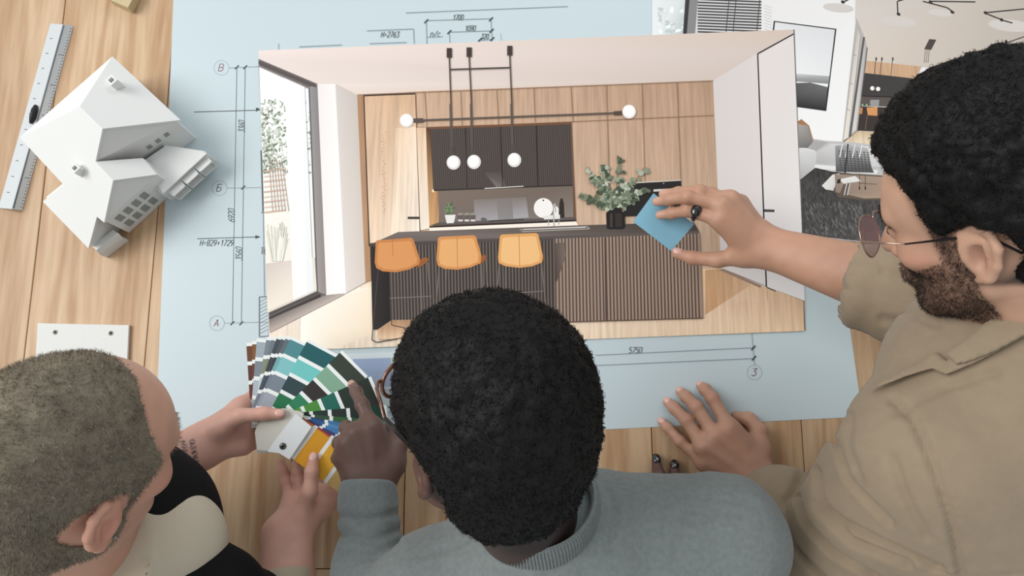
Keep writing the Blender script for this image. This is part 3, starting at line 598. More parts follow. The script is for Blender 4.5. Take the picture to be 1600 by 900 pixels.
# gable walls and side walls
Ci, R2i, S1i = ins(C), ins(R2, 0.03), ins(S1, 0.03)
panel('wall_panel', [foot(Ci), Ci, R2i, S1i, foot(S1i)])
Ai, Bi = ins(A), ins(B)
panel('wall_panel', [foot(Ai), Ai, Ci, foot(Ci)]); panel('wall_panel', [foot(Ai), Ai, Bi, foot(Bi)])
S7i, S6i, S5i = ins(S7), ins(S6), ins(S5)
panel('wall_panel', [foot(Bi), Bi, S7i, foot(S7i)]); panel('wall_panel', [foot(S7i), S7i, S6i, foot(S6i)]); panel('wall_panel', [foot(S6i), S6i, S5i, foot(S5i)])
E2i, S2i, S3i = ins(E2, 0.02), ins(S2, 0.02), ins(S3, 0.02)
panel('wall_panel', [foot(S3i), S3i, S2i, E2i, foot(E2i)])
E1i = ins(E1, 0.0); panel('wall_panel', [foot(E1i), E1i, E2i, foot(E2i)])
S4i = ins(S4, 0.02); panel('wall_panel', [foot(S5i), S5i, S4i, foot(S4i)])
# lower block with terrace roof and balcony
K1, K2, K3, K4 = hp(525, 470, 0.05), hp(620, 405, 0.05), hp(800, 433, 0.05), hp(612, 606, 0.05)
panel('terrace_roof', [K1, K2, K3, K4])
panel('wall_panel', [foot(ins(K3, .03)), ins(K3, .03), ins(K4, .03), foot(ins(K4, .03))]); panel('wall_panel', [foot(ins(K2, .03)), ins(K2, .03), ins(K3, .03), foot(ins(K3, .03))]); panel('wall_panel', [foot(ins(K4, .03)), ins(K4, .03), ins(K1, .03), foot(ins(K1, .03))])
def lerp(a, b, t): return np.asarray(a) + (np.asarray(b) - np.asarray(a)) * t
wn = np.cross(foot(K3) - foot(K4), (0, 0, 1.0)); wn /= np.linalg.norm(wn); wn *= np.sign(wn @ (CAM - K4))
def wall_window(name, a, b, t0, t1, z0, z1, m=None, proud=0.0012):
    p, q = foot(lerp(a, b, t0)), foot(lerp(a, b, t1)); n = np.cross(q - p, (0, 0, 1.0)); n /= np.linalg.norm(n); n *= np.sign(n @ (CAM - p))
    pts = [p + (0, 0, z0), q + (0, 0, z0), q + (0, 0, z1), p + (0, 0, z1)]
    pts = [x + n * proud for x in pts]
    return prism(name, pts, -n * 0.004, m or HG, house)
for k in range(4): wall_window('window', S3i, E2i, 0.1 + 0.16 * k, 0.2 + 0.16 * k, 0.045, 0.065); 
for k in range(4): wall_window('window', S3i, E2i, 0.1 + 0.16 * k, 0.2 + 0.16 * k, 0.015, 0.035)
for k in range(3): wall_window('window', S1i, Ci, 0.50 + 0.13 * k, 0.56 + 0.13 * k, 0.058, 0.068)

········

Retype the whole listing exactly and leave the pictures out.

Full solution:
Keep writing the Blender script for this image. This is part 3, starting at line 598. More parts follow. The script is for Blender 4.5. Take the picture to be 1600 by 900 pixels.
# gable walls and side walls
Ci, R2i, S1i = ins(C), ins(R2, 0.03), ins(S1, 0.03)
panel('wall_panel', [foot(Ci), Ci, R2i, S1i, foot(S1i)])
Ai, Bi = ins(A), ins(B)
panel('wall_panel', [foot(Ai), Ai, Ci, foot(Ci)]); panel('wall_panel', [foot(Ai), Ai, Bi, foot(Bi)])
S7i, S6i, S5i = ins(S7), ins(S6), ins(S5)
panel('wall_panel', [foot(Bi), Bi, S7i, foot(S7i)]); panel('wall_panel', [foot(S7i), S7i, S6i, foot(S6i)]); panel('wall_panel', [foot(S6i), S6i, S5i, foot(S5i)])
E2i, S2i, S3i = ins(E2, 0.02), ins(S2, 0.02), ins(S3, 0.02)
panel('wall_panel', [foot(S3i), S3i, S2i, E2i, foot(E2i)])
E1i = ins(E1, 0.0); panel('wall_panel', [foot(E1i), E1i, E2i, foot(E2i)])
S4i = ins(S4, 0.02); panel('wall_panel', [foot(S5i), S5i, S4i, foot(S4i)])
# lower block with terrace roof and balcony
K1, K2, K3, K4 = hp(525, 470, 0.05), hp(620, 405, 0.05), hp(800, 433, 0.05), hp(612, 606, 0.05)
panel('terrace_roof', [K1, K2, K3, K4])
panel('wall_panel', [foot(ins(K3, .03)), ins(K3, .03), ins(K4, .03), foot(ins(K4, .03))]); panel('wall_panel', [foot(ins(K2, .03)), ins(K2, .03), ins(K3, .03), foot(ins(K3, .03))]); panel('wall_panel', [foot(ins(K4, .03)), ins(K4, .03), ins(K1, .03), foot(ins(K1, .03))])
def lerp(a, b, t): return np.asarray(a) + (np.asarray(b) - np.asarray(a)) * t
wn = np.cross(foot(K3) - foot(K4), (0, 0, 1.0)); wn /= np.linalg.norm(wn); wn *= np.sign(wn @ (CAM - K4))
def wall_window(name, a, b, t0, t1, z0, z1, m=None, proud=0.0012):
    p, q = foot(lerp(a, b, t0)), foot(lerp(a, b, t1)); n = np.cross(q - p, (0, 0, 1.0)); n /= np.linalg.norm(n); n *= np.sign(n @ (CAM - p))
    pts = [p + (0, 0, z0), q + (0, 0, z0), q + (0, 0, z1), p + (0, 0, z1)]
    pts = [x + n * proud for x in pts]
    return prism(name, pts, -n * 0.004, m or HG, house)
for k in range(4): wall_window('window', S3i, E2i, 0.1 + 0.16 * k, 0.2 + 0.16 * k, 0.045, 0.065); 
for k in range(4): wall_window('window', S3i, E2i, 0.1 + 0.16 * k, 0.2 + 0.16 * k, 0.015, 0.035)
for k in range(3): wall_window('window', S1i, Ci, 0.50 + 0.13 * k, 0.56 + 0.13 * k, 0.058, 0.068)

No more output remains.